▸ **PROBLEM TO SOLVE**:
Look through the material below for "this". Copy every line that contains it.

▸ **INPUT**:
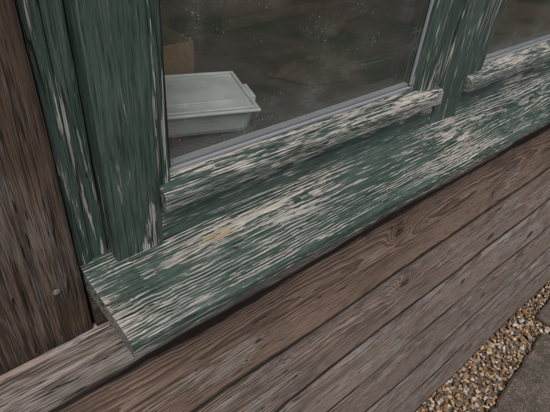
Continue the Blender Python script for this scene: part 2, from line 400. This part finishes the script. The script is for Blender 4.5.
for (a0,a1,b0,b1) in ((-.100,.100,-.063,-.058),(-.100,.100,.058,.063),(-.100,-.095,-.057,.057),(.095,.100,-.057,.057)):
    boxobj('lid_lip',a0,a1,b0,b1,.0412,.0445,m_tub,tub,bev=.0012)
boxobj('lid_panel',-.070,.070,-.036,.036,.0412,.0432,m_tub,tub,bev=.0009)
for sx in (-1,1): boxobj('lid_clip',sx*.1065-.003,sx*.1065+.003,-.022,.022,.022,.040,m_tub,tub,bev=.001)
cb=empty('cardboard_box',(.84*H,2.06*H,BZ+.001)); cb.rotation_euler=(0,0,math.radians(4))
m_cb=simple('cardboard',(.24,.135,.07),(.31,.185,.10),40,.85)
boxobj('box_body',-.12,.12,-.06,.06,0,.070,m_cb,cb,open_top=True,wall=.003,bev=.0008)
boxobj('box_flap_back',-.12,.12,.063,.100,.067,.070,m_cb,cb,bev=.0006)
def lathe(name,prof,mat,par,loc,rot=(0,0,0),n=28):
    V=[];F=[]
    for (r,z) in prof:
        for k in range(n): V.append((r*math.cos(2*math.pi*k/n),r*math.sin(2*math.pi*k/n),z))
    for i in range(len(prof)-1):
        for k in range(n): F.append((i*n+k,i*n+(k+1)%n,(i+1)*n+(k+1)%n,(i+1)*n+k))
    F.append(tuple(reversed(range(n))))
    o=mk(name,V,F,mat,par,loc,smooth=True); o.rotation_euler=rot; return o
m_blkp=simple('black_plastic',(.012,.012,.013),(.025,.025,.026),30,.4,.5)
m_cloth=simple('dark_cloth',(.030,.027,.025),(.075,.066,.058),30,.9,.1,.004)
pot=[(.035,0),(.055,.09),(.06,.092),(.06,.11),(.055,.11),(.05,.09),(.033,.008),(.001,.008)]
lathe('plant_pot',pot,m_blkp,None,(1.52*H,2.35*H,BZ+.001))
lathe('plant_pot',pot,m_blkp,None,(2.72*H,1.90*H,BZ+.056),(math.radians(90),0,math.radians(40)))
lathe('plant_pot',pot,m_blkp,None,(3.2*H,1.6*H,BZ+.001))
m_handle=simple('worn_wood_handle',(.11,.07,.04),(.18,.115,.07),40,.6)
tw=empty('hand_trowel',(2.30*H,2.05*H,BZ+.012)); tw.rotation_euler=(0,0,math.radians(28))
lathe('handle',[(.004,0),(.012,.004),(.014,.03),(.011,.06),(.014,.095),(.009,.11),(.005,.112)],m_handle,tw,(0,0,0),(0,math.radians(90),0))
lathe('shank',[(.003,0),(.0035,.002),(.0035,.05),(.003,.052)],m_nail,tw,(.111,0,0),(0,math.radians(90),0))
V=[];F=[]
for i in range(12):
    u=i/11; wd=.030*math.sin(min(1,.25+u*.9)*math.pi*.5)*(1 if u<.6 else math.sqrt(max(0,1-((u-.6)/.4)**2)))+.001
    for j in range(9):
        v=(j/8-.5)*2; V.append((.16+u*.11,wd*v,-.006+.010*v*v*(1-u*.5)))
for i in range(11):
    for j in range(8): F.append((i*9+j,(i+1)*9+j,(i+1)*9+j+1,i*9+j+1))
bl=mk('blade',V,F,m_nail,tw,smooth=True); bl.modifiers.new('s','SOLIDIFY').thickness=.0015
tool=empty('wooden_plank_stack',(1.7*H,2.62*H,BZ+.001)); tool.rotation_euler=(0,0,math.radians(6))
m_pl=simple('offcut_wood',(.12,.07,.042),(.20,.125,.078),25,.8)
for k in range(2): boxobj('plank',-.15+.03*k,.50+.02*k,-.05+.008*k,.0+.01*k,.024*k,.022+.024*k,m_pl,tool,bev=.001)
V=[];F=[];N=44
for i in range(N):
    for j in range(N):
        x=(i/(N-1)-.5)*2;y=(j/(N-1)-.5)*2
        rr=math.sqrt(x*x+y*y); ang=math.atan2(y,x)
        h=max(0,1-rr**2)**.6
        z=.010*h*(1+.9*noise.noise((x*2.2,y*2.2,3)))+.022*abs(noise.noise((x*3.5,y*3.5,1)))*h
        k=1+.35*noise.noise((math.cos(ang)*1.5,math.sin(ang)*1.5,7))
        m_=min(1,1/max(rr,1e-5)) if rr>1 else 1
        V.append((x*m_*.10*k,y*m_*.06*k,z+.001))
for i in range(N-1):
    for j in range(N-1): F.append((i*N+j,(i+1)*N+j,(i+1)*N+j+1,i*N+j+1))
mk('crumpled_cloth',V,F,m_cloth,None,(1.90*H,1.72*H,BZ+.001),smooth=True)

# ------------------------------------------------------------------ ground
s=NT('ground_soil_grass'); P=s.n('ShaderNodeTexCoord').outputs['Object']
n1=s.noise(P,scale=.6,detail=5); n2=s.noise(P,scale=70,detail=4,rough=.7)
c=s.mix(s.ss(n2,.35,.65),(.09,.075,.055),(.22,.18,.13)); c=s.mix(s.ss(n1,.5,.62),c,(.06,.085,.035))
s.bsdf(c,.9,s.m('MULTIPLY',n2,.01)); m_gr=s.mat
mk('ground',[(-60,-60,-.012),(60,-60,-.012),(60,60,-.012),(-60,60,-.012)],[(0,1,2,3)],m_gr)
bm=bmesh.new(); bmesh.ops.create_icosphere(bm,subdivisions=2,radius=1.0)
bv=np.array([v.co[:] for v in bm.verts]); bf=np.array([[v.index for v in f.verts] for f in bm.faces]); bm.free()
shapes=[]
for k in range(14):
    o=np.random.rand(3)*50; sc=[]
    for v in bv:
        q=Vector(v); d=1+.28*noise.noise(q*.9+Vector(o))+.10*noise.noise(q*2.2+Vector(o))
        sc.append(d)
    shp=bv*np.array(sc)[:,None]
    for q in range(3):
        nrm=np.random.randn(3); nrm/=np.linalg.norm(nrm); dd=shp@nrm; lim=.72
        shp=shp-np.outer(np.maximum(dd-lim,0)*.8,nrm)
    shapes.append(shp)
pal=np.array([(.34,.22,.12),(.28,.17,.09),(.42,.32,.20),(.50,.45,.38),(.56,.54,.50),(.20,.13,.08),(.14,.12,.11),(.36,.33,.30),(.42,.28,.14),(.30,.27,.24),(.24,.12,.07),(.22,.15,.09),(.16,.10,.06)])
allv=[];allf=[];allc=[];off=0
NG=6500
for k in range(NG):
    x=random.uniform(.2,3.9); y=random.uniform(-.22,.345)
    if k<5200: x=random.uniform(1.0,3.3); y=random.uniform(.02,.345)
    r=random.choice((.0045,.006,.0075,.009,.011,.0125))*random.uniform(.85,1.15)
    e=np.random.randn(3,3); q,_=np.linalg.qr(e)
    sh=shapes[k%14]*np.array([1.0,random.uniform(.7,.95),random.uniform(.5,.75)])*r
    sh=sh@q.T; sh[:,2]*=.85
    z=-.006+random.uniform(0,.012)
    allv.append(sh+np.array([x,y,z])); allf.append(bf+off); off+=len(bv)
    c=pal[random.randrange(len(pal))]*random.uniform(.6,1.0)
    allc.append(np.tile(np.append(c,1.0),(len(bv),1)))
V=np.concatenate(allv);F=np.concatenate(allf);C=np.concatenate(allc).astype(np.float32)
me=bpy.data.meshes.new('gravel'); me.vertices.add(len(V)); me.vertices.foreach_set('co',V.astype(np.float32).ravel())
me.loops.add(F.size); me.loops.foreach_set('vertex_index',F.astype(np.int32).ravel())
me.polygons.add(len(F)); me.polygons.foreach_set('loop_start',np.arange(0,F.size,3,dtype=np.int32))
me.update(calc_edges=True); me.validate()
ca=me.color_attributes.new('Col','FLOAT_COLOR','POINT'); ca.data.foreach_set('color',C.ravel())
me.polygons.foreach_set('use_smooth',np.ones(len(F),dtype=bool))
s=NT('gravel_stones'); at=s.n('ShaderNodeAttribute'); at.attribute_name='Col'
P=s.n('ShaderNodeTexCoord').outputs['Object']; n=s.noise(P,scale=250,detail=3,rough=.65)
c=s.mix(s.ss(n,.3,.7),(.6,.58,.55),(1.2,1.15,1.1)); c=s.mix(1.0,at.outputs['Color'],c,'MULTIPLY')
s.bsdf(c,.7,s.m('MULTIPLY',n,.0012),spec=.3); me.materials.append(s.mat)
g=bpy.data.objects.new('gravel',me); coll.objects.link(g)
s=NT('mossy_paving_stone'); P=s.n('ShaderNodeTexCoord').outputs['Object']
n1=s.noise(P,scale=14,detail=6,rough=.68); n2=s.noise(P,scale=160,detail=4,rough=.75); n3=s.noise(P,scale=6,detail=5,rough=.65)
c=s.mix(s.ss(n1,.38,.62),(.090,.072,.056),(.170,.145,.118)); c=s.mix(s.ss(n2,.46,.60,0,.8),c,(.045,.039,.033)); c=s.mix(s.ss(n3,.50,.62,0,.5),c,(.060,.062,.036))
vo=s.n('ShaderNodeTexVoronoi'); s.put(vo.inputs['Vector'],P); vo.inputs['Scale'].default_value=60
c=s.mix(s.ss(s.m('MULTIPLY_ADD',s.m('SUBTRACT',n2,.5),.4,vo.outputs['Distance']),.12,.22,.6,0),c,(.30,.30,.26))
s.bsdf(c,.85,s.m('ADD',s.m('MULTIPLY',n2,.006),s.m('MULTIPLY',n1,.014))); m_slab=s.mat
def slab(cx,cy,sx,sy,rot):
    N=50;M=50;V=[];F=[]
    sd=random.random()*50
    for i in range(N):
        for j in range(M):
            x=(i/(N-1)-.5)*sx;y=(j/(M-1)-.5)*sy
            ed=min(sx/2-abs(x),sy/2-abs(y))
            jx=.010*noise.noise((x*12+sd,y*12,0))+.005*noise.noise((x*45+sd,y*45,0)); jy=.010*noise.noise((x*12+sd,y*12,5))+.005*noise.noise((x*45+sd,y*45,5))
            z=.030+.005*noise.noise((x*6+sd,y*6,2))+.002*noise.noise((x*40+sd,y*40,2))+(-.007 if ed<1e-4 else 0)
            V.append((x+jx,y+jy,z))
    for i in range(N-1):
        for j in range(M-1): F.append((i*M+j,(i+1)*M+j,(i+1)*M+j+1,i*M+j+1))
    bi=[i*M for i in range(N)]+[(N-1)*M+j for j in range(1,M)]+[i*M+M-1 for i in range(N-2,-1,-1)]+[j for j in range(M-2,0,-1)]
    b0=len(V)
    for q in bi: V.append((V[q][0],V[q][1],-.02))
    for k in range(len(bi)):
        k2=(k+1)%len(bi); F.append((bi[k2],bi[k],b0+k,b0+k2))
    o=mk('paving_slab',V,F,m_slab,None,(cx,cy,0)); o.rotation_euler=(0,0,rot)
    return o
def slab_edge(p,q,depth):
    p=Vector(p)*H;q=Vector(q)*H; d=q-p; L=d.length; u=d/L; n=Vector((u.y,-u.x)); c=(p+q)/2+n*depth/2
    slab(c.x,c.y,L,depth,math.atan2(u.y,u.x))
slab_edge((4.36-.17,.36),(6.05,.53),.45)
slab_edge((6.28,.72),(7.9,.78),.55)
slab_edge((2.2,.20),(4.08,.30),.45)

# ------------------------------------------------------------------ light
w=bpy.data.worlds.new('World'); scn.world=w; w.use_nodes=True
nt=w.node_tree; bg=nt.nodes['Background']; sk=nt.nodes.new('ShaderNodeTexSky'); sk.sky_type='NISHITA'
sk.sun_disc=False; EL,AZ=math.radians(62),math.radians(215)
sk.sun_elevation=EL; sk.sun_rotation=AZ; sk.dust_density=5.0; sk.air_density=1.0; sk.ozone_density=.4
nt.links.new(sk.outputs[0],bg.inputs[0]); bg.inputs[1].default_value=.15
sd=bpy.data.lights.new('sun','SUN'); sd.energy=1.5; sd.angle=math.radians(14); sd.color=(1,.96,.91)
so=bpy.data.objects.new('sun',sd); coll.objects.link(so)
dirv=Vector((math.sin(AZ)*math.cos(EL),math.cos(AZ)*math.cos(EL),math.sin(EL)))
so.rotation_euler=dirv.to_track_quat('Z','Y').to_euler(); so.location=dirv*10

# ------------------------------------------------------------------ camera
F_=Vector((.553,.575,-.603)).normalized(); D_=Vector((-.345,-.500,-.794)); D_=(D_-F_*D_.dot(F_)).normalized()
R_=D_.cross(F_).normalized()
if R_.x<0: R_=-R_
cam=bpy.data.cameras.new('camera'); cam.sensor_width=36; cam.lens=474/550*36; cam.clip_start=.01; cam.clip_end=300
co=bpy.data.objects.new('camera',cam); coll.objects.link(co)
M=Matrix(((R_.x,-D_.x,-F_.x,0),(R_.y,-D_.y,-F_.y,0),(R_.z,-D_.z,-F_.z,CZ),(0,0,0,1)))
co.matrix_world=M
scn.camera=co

...

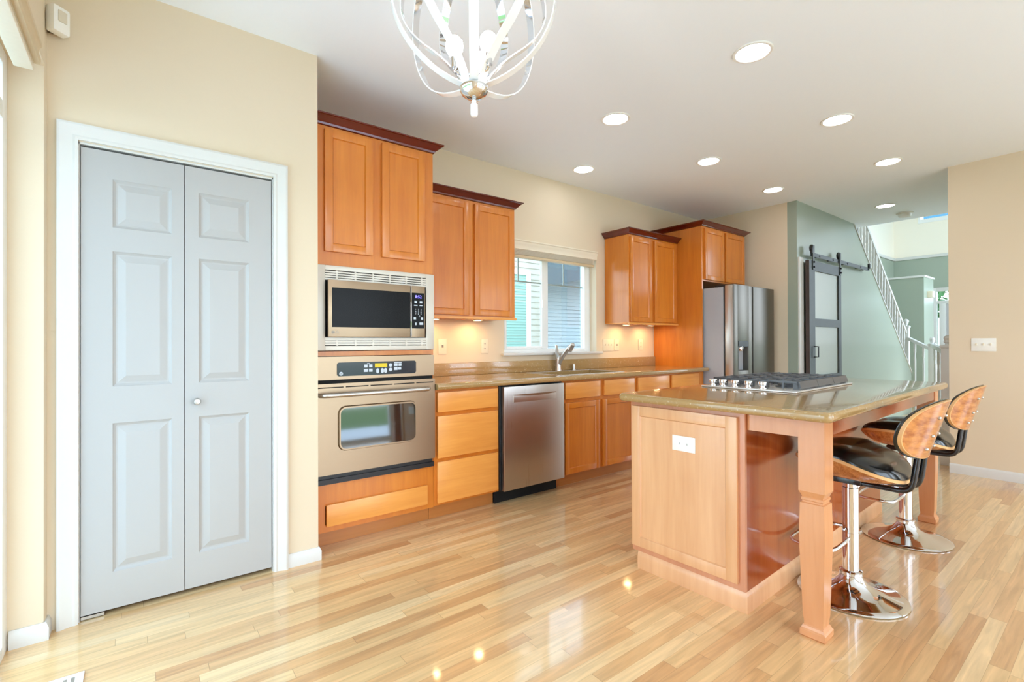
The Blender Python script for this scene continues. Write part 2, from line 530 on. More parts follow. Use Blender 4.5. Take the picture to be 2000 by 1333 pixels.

==

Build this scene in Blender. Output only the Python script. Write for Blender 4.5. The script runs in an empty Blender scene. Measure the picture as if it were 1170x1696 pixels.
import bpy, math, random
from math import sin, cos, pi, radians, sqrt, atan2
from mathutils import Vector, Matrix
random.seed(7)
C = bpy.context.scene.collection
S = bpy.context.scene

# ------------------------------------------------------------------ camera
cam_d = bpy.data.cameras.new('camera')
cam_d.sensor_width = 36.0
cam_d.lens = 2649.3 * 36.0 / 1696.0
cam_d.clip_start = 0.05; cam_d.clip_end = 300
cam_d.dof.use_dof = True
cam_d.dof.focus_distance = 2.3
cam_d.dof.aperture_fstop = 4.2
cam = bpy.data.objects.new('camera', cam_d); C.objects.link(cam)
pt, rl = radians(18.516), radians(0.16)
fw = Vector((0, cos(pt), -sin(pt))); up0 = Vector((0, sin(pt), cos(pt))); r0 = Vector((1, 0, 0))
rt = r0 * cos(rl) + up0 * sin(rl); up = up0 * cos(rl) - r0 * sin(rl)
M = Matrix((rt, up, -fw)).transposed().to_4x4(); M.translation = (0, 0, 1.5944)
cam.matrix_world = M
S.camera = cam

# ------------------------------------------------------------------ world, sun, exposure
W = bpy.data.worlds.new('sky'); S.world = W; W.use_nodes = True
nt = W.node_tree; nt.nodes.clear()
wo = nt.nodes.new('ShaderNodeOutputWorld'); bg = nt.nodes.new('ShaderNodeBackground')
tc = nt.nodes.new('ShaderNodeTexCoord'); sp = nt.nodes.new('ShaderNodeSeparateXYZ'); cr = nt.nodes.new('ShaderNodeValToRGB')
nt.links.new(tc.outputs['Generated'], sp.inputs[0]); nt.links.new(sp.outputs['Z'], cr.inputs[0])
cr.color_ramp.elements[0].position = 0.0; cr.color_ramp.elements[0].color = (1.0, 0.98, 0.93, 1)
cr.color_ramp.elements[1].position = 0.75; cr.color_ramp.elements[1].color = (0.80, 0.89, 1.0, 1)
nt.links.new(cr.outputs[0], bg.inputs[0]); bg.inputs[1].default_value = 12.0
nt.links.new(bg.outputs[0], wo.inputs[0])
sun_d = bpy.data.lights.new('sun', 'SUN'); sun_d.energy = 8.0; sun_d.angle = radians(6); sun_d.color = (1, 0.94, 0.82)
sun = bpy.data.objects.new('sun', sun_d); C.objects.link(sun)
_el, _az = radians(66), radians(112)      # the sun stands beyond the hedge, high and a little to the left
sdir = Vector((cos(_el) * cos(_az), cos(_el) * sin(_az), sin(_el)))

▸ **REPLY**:
Continue the Blender Python script for this scene: part 2, from line 400. This part finishes the script. The script is for Blender 4.5.
The Blender Python script for this scene continues. Write part 2, from line 530 on. More parts follow. Use Blender 4.5. Take the picture to be 2000 by 1333 pixels.
Build this scene in Blender. Output only the Python script. Write for Blender 4.5. The script runs in an empty Blender scene. Measure the picture as if it were 1170x1696 pixels.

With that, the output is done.